▶ Work to be completed
Search the listing for the string "Blender" and copy every line that contains it.

(Stored dataset items)
- - -
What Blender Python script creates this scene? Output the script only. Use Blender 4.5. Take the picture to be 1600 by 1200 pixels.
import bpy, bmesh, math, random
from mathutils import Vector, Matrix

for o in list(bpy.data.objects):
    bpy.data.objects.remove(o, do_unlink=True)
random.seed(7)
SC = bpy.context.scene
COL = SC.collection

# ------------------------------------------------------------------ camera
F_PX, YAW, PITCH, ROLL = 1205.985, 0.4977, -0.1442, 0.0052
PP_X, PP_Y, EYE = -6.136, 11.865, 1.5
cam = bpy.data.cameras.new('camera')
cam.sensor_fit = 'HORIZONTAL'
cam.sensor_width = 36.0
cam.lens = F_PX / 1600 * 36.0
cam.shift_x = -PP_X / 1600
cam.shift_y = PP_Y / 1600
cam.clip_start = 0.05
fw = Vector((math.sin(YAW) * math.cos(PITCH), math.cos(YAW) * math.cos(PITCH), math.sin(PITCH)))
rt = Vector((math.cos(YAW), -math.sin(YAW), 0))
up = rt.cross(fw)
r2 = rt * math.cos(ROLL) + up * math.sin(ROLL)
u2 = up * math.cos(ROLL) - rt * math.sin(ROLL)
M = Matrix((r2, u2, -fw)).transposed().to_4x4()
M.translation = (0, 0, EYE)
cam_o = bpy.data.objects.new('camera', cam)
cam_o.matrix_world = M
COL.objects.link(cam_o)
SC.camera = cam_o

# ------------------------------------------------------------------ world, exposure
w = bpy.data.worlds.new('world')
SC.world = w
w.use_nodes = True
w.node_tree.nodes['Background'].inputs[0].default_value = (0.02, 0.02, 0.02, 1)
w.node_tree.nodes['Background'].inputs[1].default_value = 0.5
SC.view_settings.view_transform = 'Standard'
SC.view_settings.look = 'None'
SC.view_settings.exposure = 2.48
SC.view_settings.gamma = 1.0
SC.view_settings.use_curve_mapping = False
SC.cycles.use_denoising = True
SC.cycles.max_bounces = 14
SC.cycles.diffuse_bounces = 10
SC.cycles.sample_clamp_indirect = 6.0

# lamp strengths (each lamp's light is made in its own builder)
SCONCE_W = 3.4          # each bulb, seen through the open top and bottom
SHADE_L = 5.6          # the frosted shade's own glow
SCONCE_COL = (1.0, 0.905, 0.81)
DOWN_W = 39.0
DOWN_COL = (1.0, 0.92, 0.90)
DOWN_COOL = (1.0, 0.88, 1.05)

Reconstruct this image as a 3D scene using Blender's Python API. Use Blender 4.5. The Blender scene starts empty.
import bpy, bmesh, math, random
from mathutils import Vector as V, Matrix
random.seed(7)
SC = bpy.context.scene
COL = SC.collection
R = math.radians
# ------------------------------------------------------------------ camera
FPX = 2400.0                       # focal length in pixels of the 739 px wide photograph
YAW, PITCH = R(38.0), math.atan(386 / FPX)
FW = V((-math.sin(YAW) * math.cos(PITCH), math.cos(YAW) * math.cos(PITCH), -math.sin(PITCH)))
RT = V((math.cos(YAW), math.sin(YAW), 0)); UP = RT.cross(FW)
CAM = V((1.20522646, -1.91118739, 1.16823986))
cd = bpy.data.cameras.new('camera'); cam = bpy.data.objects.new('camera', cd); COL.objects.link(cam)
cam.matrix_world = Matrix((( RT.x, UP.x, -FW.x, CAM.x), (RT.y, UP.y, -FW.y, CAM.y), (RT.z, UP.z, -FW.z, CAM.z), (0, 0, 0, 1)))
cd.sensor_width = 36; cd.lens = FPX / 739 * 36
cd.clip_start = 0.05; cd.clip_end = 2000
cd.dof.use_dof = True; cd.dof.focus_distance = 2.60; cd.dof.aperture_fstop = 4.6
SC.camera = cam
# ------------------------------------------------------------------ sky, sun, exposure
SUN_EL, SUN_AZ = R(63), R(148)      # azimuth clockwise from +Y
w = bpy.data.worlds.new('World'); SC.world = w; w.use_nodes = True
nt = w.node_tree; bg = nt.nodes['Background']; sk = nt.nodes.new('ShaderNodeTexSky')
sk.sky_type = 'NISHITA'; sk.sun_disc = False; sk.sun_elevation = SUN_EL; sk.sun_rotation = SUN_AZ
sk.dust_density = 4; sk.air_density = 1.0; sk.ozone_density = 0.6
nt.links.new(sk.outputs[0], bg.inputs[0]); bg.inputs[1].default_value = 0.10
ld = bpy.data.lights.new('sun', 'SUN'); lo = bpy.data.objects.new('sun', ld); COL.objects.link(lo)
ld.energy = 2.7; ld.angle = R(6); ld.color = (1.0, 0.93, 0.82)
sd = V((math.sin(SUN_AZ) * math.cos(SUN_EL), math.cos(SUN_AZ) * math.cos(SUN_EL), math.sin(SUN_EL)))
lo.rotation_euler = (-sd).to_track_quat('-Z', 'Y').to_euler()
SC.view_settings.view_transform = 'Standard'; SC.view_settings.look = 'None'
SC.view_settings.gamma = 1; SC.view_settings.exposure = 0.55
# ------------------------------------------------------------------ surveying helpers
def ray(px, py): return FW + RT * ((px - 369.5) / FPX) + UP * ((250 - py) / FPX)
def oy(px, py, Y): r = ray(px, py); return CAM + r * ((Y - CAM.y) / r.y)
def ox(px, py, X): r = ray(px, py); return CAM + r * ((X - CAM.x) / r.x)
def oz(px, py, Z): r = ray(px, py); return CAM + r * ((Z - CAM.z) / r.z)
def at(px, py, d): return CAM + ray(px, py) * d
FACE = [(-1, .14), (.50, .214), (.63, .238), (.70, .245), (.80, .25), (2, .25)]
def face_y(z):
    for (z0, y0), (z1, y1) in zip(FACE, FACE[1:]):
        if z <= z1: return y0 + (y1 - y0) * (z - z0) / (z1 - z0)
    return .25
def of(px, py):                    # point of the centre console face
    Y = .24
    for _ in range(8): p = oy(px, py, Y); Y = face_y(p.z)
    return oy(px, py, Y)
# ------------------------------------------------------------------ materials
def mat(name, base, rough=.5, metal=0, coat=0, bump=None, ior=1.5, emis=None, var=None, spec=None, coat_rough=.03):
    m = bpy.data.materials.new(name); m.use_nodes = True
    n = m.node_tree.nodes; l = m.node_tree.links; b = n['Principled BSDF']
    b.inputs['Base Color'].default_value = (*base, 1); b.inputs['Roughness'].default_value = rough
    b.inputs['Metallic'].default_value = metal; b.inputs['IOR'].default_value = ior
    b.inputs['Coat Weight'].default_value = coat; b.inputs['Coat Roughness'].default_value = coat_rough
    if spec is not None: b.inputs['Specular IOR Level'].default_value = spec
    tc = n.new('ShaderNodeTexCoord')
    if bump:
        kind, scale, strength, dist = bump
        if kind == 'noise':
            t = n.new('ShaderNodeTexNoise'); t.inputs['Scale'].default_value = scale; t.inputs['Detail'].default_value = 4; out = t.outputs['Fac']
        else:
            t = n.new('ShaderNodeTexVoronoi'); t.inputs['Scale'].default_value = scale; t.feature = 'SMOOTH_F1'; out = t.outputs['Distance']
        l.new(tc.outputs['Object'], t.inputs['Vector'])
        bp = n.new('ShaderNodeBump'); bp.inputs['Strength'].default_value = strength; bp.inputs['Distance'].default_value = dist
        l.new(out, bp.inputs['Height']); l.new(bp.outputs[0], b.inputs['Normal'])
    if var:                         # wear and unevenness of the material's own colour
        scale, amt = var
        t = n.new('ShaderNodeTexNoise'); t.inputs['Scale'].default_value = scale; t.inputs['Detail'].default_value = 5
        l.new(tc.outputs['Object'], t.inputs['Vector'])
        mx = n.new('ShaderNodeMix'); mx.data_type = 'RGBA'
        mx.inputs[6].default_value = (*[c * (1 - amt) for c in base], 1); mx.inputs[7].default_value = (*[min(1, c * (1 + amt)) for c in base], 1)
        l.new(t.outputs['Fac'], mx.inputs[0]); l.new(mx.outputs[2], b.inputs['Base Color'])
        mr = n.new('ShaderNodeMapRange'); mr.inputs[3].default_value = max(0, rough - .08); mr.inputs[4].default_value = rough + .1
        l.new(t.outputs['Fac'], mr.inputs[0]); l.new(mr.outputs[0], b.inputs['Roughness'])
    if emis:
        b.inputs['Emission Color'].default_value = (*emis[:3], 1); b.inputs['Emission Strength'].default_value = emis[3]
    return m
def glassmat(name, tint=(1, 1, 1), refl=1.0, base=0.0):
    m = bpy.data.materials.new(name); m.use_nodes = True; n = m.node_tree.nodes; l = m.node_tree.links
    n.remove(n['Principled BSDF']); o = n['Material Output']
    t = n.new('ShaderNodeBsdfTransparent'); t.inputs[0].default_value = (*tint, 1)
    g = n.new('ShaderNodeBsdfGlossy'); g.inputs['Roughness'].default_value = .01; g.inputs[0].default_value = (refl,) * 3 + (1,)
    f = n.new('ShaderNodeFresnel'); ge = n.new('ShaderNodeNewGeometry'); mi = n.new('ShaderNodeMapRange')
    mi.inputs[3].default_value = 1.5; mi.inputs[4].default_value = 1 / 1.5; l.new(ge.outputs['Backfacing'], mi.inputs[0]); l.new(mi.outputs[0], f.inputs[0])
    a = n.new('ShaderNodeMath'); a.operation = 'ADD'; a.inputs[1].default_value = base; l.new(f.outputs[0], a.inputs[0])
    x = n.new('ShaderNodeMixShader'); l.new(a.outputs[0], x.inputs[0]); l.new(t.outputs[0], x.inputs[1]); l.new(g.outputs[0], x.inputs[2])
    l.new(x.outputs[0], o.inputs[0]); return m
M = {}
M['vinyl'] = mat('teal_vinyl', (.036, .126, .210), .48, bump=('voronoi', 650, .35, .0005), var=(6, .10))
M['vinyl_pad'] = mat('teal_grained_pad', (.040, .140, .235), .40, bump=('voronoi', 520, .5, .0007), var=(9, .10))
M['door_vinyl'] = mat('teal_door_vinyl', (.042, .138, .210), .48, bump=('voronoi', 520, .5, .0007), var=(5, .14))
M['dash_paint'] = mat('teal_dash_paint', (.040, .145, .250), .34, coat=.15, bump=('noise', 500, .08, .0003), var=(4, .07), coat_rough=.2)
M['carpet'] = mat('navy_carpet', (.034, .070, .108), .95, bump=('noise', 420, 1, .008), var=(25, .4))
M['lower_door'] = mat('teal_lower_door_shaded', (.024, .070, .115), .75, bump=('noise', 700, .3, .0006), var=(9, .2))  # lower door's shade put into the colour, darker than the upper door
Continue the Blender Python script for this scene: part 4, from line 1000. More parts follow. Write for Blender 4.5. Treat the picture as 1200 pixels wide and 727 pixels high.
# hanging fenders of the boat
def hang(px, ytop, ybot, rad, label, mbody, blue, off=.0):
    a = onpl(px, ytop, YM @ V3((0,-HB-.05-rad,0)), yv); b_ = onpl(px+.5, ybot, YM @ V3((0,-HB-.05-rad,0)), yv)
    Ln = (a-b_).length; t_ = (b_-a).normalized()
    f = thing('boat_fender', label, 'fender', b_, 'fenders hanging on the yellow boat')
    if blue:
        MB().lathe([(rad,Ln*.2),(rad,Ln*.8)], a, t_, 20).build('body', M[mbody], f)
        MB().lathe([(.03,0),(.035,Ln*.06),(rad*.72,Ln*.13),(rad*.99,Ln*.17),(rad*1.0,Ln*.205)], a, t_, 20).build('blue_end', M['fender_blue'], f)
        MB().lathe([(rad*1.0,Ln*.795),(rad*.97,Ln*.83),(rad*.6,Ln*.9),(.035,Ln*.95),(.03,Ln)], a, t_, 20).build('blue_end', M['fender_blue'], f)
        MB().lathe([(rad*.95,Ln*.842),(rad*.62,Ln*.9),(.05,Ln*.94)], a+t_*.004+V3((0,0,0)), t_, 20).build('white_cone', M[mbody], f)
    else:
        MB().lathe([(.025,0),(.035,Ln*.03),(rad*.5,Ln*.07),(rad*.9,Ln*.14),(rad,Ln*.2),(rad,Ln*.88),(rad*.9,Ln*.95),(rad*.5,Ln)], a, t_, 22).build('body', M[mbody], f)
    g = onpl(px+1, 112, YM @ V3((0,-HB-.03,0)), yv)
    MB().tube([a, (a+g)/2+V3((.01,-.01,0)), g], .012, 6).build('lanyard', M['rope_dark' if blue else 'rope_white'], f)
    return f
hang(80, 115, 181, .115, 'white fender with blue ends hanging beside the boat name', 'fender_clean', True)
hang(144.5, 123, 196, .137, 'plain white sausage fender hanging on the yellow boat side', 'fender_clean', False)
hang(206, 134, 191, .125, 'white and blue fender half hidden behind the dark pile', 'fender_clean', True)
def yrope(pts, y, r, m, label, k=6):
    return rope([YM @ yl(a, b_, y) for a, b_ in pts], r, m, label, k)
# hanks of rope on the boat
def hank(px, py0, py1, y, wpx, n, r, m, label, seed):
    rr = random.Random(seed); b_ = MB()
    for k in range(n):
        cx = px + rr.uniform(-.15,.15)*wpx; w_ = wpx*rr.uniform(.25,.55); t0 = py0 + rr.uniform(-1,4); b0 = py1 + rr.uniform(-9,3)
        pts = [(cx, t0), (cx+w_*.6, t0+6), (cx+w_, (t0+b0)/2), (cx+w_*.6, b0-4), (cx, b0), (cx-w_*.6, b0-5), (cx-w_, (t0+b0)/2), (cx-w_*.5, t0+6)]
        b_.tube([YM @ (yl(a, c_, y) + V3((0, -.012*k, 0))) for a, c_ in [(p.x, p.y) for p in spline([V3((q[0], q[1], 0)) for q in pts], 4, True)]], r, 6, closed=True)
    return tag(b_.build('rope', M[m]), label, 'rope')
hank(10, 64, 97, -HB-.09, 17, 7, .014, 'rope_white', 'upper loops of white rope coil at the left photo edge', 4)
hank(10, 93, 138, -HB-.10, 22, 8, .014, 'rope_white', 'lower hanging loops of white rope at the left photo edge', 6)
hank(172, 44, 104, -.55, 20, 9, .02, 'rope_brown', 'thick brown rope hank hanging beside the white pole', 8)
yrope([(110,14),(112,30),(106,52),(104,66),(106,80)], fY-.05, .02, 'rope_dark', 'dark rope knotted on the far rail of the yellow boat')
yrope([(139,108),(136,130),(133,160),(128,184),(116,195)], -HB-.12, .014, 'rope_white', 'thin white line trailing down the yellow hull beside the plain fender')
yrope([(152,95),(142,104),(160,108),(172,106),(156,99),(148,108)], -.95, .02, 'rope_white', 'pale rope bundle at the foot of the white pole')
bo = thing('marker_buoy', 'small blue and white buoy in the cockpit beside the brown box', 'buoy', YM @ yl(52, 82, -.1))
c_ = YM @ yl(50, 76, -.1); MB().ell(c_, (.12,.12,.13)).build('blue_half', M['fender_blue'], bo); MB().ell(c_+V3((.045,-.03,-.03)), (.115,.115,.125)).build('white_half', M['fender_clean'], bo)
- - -
▶ Response for this exercise
What Blender Python script creates this scene? Output the script only. Use Blender 4.5. Take the picture to be 1600 by 1200 pixels.
Reconstruct this image as a 3D scene using Blender's Python API. Use Blender 4.5. The Blender scene starts empty.
Continue the Blender Python script for this scene: part 4, from line 1000. More parts follow. Write for Blender 4.5. Treat the picture as 1200 pixels wide and 727 pixels high.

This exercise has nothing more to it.